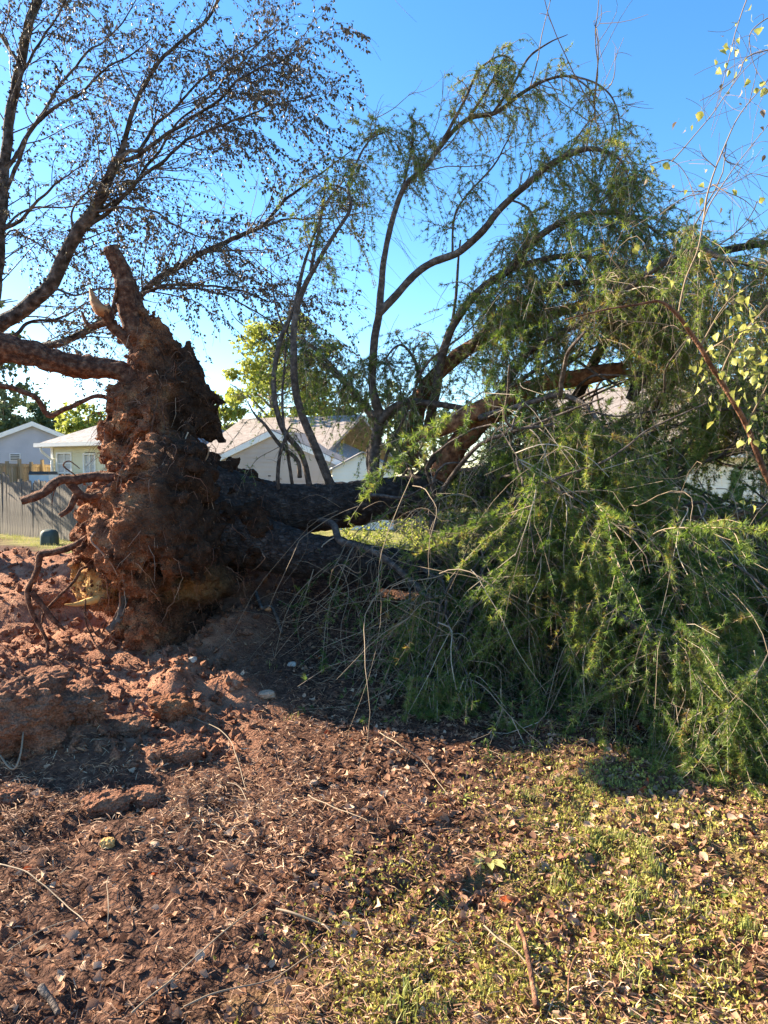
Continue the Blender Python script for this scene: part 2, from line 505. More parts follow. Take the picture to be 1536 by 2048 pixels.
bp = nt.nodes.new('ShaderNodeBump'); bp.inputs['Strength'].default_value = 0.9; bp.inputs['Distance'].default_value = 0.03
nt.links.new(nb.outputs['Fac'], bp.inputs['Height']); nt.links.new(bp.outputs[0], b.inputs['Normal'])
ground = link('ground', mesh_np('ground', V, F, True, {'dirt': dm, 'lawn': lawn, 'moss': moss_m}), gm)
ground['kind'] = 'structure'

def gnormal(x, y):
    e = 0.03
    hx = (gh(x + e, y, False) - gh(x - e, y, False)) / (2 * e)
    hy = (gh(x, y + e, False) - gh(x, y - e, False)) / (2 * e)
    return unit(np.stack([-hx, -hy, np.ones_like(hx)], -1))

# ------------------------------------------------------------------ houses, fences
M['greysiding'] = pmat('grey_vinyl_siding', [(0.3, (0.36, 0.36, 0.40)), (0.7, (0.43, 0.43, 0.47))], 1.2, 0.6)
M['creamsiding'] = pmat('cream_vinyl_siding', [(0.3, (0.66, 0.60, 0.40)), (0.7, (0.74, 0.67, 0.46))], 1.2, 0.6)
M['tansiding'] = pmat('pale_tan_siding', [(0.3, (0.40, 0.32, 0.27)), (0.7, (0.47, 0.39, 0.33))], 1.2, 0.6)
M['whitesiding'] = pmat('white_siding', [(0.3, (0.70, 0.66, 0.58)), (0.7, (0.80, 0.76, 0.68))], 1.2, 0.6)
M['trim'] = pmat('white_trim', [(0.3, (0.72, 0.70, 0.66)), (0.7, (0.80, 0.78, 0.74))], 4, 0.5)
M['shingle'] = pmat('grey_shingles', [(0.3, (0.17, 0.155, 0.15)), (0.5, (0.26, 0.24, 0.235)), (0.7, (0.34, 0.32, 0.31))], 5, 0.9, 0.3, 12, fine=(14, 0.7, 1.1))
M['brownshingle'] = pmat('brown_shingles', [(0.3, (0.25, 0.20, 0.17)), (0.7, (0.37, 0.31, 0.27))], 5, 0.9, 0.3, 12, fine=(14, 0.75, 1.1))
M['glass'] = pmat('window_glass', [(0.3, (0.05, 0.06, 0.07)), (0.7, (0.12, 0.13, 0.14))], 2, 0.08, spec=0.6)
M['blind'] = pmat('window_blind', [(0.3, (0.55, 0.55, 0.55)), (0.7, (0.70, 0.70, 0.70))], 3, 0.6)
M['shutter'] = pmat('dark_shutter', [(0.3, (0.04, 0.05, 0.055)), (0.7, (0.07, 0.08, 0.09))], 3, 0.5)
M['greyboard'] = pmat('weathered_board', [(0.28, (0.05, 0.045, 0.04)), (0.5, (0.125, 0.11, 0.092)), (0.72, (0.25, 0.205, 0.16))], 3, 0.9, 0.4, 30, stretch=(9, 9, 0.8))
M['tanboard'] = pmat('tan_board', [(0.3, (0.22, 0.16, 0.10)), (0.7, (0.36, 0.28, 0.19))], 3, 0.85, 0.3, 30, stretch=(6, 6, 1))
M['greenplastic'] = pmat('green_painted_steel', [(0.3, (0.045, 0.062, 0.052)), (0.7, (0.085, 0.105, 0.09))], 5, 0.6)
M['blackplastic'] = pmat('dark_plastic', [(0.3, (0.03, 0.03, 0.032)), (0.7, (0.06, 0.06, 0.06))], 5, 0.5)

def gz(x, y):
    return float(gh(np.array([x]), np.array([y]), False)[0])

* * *

_What this task involves:_ The data above needs to be retyped exactly, with the images left out.

_Written answer:_
Continue the Blender Python script for this scene: part 2, from line 505. More parts follow. Take the picture to be 1536 by 2048 pixels.
bp = nt.nodes.new('ShaderNodeBump'); bp.inputs['Strength'].default_value = 0.9; bp.inputs['Distance'].default_value = 0.03
nt.links.new(nb.outputs['Fac'], bp.inputs['Height']); nt.links.new(bp.outputs[0], b.inputs['Normal'])
ground = link('ground', mesh_np('ground', V, F, True, {'dirt': dm, 'lawn': lawn, 'moss': moss_m}), gm)
ground['kind'] = 'structure'

def gnormal(x, y):
    e = 0.03
    hx = (gh(x + e, y, False) - gh(x - e, y, False)) / (2 * e)
    hy = (gh(x, y + e, False) - gh(x, y - e, False)) / (2 * e)
    return unit(np.stack([-hx, -hy, np.ones_like(hx)], -1))

# ------------------------------------------------------------------ houses, fences
M['greysiding'] = pmat('grey_vinyl_siding', [(0.3, (0.36, 0.36, 0.40)), (0.7, (0.43, 0.43, 0.47))], 1.2, 0.6)
M['creamsiding'] = pmat('cream_vinyl_siding', [(0.3, (0.66, 0.60, 0.40)), (0.7, (0.74, 0.67, 0.46))], 1.2, 0.6)
M['tansiding'] = pmat('pale_tan_siding', [(0.3, (0.40, 0.32, 0.27)), (0.7, (0.47, 0.39, 0.33))], 1.2, 0.6)
M['whitesiding'] = pmat('white_siding', [(0.3, (0.70, 0.66, 0.58)), (0.7, (0.80, 0.76, 0.68))], 1.2, 0.6)
M['trim'] = pmat('white_trim', [(0.3, (0.72, 0.70, 0.66)), (0.7, (0.80, 0.78, 0.74))], 4, 0.5)
M['shingle'] = pmat('grey_shingles', [(0.3, (0.17, 0.155, 0.15)), (0.5, (0.26, 0.24, 0.235)), (0.7, (0.34, 0.32, 0.31))], 5, 0.9, 0.3, 12, fine=(14, 0.7, 1.1))
M['brownshingle'] = pmat('brown_shingles', [(0.3, (0.25, 0.20, 0.17)), (0.7, (0.37, 0.31, 0.27))], 5, 0.9, 0.3, 12, fine=(14, 0.75, 1.1))
M['glass'] = pmat('window_glass', [(0.3, (0.05, 0.06, 0.07)), (0.7, (0.12, 0.13, 0.14))], 2, 0.08, spec=0.6)
M['blind'] = pmat('window_blind', [(0.3, (0.55, 0.55, 0.55)), (0.7, (0.70, 0.70, 0.70))], 3, 0.6)
M['shutter'] = pmat('dark_shutter', [(0.3, (0.04, 0.05, 0.055)), (0.7, (0.07, 0.08, 0.09))], 3, 0.5)
M['greyboard'] = pmat('weathered_board', [(0.28, (0.05, 0.045, 0.04)), (0.5, (0.125, 0.11, 0.092)), (0.72, (0.25, 0.205, 0.16))], 3, 0.9, 0.4, 30, stretch=(9, 9, 0.8))
M['tanboard'] = pmat('tan_board', [(0.3, (0.22, 0.16, 0.10)), (0.7, (0.36, 0.28, 0.19))], 3, 0.85, 0.3, 30, stretch=(6, 6, 1))
M['greenplastic'] = pmat('green_painted_steel', [(0.3, (0.045, 0.062, 0.052)), (0.7, (0.085, 0.105, 0.09))], 5, 0.6)
M['blackplastic'] = pmat('dark_plastic', [(0.3, (0.03, 0.03, 0.032)), (0.7, (0.06, 0.06, 0.06))], 5, 0.5)

def gz(x, y):
    return float(gh(np.array([x]), np.array([y]), False)[0])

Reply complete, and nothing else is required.